### Exercise directions
Return, exactly as written, every line from the first line of the data below through the line that contains "return ('coupling', [p".

━━━━━━━━━━━━━━━━━━━━

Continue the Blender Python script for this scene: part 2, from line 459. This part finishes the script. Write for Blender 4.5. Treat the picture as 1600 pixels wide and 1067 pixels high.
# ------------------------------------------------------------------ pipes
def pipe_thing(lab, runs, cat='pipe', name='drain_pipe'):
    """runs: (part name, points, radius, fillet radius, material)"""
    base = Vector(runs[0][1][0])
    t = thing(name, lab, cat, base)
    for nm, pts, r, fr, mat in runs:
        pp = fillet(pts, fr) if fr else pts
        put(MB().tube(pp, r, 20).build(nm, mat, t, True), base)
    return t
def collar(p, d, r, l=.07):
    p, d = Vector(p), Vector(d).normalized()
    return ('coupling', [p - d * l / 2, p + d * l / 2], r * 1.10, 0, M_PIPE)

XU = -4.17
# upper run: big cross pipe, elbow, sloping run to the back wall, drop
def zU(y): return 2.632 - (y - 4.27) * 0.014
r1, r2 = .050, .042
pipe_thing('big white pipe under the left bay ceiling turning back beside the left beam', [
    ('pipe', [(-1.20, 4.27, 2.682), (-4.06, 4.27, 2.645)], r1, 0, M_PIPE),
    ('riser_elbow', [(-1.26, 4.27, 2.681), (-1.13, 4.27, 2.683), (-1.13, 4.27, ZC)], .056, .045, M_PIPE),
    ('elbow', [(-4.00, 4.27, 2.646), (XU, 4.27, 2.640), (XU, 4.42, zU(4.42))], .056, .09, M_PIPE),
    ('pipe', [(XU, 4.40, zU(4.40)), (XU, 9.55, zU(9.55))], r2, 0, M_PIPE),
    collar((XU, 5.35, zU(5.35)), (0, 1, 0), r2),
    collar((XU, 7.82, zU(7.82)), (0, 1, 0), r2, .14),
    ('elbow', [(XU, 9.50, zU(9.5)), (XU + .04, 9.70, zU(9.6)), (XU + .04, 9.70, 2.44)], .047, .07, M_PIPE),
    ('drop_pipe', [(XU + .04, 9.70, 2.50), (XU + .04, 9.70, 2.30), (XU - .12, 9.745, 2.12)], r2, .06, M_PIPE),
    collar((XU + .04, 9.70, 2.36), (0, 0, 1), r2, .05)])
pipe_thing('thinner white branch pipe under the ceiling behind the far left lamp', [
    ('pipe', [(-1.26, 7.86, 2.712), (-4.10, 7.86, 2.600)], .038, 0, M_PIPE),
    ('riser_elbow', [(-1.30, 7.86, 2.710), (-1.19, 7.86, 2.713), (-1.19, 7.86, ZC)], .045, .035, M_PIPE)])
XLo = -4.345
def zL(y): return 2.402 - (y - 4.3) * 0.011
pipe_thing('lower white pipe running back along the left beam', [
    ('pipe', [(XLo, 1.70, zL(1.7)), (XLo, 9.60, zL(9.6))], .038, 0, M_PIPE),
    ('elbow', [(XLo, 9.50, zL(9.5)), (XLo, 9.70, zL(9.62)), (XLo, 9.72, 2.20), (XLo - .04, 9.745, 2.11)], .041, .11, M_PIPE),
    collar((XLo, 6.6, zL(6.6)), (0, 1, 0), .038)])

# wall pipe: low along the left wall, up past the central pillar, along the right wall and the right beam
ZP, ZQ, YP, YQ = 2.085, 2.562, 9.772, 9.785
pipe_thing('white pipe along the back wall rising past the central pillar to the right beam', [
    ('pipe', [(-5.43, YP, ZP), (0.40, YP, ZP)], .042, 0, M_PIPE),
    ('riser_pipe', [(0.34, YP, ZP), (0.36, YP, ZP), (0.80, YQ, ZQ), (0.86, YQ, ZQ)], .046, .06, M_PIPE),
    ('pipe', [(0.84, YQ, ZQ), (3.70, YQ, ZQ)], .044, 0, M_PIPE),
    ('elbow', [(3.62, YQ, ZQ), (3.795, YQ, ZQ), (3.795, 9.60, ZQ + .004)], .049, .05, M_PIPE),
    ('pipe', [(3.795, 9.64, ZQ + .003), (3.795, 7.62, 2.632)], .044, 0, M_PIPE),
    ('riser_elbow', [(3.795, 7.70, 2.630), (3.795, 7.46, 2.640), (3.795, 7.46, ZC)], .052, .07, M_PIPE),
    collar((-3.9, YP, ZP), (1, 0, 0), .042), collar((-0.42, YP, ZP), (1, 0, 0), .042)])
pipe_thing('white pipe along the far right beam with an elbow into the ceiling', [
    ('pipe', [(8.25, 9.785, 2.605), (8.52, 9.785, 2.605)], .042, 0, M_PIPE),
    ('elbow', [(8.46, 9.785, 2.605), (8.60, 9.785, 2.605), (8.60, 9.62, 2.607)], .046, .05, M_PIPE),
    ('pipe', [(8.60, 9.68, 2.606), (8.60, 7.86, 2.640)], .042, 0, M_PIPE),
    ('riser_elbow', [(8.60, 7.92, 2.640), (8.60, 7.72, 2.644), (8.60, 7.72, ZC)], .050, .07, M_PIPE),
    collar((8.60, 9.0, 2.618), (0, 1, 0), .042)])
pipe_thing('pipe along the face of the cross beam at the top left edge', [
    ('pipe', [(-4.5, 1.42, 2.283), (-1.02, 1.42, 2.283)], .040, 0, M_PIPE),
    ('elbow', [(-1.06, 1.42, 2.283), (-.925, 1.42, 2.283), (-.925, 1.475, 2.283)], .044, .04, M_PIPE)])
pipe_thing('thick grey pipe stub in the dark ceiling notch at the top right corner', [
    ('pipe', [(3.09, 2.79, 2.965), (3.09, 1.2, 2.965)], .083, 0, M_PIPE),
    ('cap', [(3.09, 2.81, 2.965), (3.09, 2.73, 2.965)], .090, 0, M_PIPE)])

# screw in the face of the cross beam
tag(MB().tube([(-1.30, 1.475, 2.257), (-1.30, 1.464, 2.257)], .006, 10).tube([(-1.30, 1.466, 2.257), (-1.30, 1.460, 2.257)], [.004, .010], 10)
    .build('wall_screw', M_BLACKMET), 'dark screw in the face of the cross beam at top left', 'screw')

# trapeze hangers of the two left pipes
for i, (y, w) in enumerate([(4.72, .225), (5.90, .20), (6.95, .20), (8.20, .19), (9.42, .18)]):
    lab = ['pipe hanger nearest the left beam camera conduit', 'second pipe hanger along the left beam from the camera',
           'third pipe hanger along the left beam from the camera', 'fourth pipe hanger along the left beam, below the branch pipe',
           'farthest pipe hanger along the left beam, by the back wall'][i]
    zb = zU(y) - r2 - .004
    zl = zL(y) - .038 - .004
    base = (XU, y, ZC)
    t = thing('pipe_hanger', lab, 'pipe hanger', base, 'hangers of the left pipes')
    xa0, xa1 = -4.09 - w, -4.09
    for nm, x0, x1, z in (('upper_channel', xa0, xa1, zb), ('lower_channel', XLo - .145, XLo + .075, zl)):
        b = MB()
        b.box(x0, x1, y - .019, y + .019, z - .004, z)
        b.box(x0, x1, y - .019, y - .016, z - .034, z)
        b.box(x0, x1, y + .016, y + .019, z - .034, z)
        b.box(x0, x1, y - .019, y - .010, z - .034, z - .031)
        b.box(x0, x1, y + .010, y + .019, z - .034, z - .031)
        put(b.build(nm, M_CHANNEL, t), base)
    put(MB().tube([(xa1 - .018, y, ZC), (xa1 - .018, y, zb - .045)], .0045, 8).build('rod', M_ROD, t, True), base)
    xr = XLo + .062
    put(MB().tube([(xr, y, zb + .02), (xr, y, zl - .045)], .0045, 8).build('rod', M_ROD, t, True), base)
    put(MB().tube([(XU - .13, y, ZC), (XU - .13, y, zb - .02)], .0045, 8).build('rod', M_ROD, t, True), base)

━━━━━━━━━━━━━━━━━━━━

### Worked solution
Continue the Blender Python script for this scene: part 2, from line 459. This part finishes the script. Write for Blender 4.5. Treat the picture as 1600 pixels wide and 1067 pixels high.
# ------------------------------------------------------------------ pipes
def pipe_thing(lab, runs, cat='pipe', name='drain_pipe'):
    """runs: (part name, points, radius, fillet radius, material)"""
    base = Vector(runs[0][1][0])
    t = thing(name, lab, cat, base)
    for nm, pts, r, fr, mat in runs:
        pp = fillet(pts, fr) if fr else pts
        put(MB().tube(pp, r, 20).build(nm, mat, t, True), base)
    return t
def collar(p, d, r, l=.07):
    p, d = Vector(p), Vector(d).normalized()
    return ('coupling', [p - d * l / 2, p + d * l / 2], r * 1.10, 0, M_PIPE)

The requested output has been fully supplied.